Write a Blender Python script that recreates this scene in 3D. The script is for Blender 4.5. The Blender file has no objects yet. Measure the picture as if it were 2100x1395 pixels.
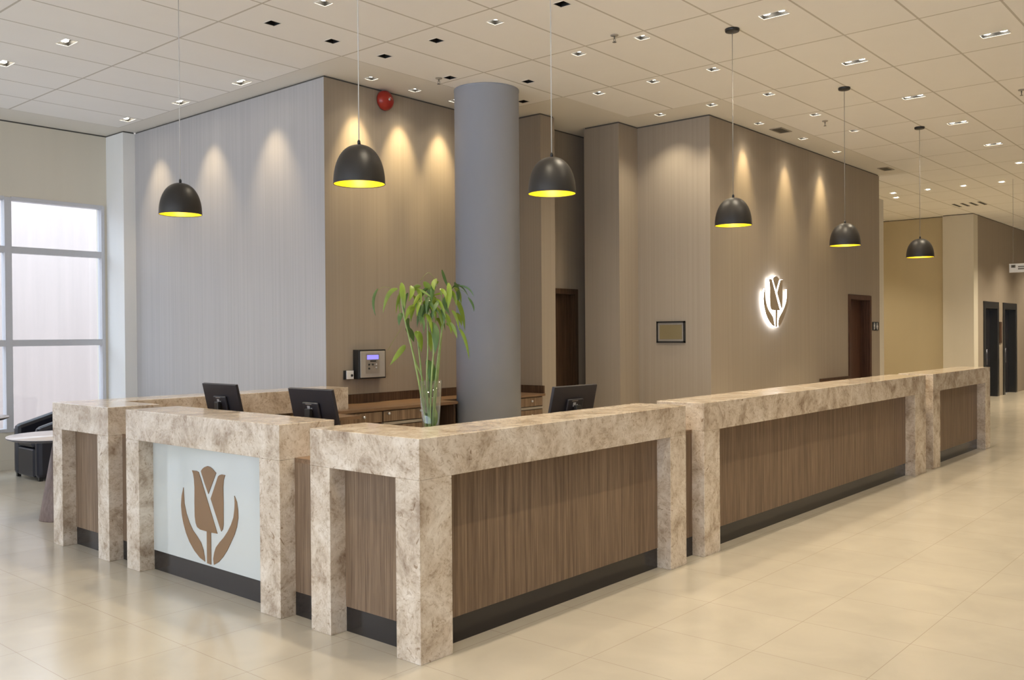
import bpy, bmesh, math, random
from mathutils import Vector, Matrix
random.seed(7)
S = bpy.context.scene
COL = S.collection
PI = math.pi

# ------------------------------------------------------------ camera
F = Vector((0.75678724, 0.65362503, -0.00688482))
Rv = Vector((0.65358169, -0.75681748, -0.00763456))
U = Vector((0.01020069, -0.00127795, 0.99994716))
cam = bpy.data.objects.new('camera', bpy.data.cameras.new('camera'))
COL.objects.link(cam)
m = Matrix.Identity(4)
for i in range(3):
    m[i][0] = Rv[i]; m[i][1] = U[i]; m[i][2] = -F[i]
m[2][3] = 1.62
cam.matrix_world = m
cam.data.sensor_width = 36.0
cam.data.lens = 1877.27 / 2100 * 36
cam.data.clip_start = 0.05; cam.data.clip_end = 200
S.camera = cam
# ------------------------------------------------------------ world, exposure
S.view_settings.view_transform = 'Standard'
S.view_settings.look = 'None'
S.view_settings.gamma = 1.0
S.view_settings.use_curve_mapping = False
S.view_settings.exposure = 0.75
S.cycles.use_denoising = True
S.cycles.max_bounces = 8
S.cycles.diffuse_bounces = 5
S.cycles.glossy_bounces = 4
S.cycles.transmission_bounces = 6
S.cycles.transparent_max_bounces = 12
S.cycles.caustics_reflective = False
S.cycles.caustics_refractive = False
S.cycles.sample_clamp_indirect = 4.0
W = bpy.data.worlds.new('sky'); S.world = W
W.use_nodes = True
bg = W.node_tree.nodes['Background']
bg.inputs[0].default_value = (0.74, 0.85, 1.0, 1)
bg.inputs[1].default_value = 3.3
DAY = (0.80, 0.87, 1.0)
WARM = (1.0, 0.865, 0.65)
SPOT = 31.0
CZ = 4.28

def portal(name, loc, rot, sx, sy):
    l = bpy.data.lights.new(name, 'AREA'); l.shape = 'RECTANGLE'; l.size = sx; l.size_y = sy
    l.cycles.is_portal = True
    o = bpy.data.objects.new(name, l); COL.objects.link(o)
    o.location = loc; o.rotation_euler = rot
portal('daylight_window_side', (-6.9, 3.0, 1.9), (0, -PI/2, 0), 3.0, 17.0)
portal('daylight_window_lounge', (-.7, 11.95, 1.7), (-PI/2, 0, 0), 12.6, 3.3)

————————

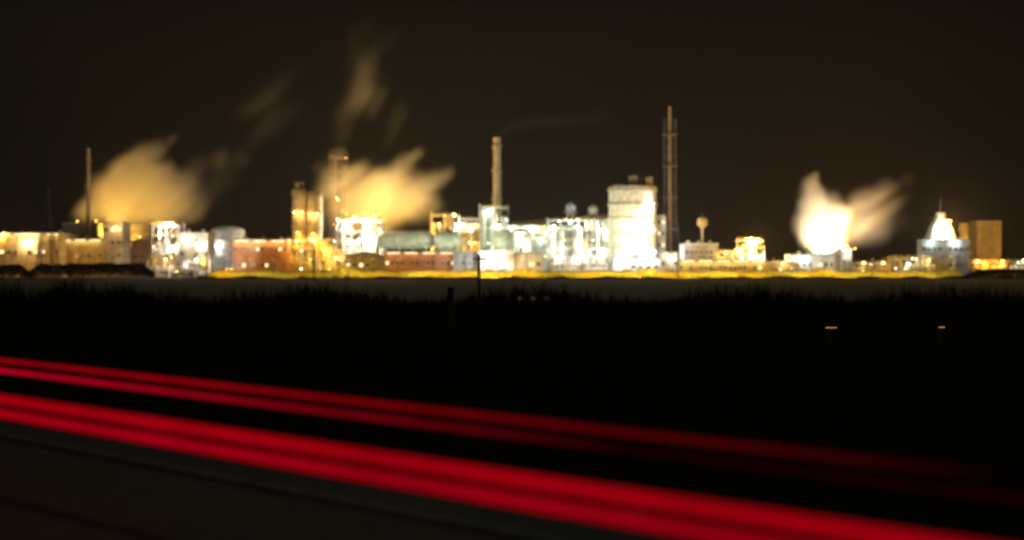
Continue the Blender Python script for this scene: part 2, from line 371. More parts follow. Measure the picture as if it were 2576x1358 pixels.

————————

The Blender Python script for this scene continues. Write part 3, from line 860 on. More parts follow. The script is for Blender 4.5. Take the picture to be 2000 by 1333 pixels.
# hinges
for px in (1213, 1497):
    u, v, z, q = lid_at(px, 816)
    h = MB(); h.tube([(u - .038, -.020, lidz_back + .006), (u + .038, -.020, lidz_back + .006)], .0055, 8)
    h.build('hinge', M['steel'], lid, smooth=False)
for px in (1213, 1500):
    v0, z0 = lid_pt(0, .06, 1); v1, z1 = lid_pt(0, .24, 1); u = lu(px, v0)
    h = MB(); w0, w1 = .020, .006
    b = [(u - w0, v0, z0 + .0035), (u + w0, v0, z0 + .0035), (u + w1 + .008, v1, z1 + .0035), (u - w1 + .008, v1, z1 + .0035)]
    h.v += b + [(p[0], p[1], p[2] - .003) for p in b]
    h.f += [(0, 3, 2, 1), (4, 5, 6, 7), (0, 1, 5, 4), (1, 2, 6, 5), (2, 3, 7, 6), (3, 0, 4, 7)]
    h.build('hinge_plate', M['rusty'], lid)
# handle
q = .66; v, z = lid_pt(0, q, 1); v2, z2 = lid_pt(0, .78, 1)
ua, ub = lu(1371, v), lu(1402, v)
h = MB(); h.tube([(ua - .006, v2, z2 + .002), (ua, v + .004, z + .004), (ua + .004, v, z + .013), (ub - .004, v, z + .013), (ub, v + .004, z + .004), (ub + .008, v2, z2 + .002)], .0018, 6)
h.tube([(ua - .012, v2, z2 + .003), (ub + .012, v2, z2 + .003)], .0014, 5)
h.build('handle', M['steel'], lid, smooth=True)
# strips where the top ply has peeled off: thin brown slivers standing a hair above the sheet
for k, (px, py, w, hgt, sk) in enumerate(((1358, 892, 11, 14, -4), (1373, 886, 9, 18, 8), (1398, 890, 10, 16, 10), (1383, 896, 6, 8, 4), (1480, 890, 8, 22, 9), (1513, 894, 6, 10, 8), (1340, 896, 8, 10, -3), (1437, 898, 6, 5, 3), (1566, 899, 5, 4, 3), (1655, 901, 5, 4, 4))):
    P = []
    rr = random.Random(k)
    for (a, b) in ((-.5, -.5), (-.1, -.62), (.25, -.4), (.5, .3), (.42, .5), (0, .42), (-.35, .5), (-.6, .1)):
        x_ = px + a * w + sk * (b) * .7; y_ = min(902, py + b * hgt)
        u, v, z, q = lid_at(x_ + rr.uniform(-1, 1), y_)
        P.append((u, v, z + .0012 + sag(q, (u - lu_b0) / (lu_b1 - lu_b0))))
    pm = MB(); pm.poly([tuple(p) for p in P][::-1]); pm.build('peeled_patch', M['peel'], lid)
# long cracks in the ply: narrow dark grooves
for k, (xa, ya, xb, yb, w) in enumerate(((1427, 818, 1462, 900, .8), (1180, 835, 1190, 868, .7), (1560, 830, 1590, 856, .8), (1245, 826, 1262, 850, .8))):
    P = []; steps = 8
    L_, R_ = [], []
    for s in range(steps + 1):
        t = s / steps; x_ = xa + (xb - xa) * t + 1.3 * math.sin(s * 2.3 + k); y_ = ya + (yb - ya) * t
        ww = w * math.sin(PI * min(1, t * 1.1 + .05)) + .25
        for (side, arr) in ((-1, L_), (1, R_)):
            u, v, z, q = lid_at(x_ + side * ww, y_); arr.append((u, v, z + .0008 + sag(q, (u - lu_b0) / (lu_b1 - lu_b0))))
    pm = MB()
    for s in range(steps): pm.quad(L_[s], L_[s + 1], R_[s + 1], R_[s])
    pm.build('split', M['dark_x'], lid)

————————

Using the data above, copy exactly the lines from the one containing "Write a Blender" to the one containing "PI = math.pi", inclusive. Exclude the pictures.

Write a Blender Python script that recreates this scene in 3D. The script is for Blender 4.5. The Blender file has no objects yet. Measure the picture as if it were 2100x1395 pixels.
import bpy, bmesh, math, random
from mathutils import Vector, Matrix
random.seed(7)
S = bpy.context.scene
COL = S.collection
PI = math.pi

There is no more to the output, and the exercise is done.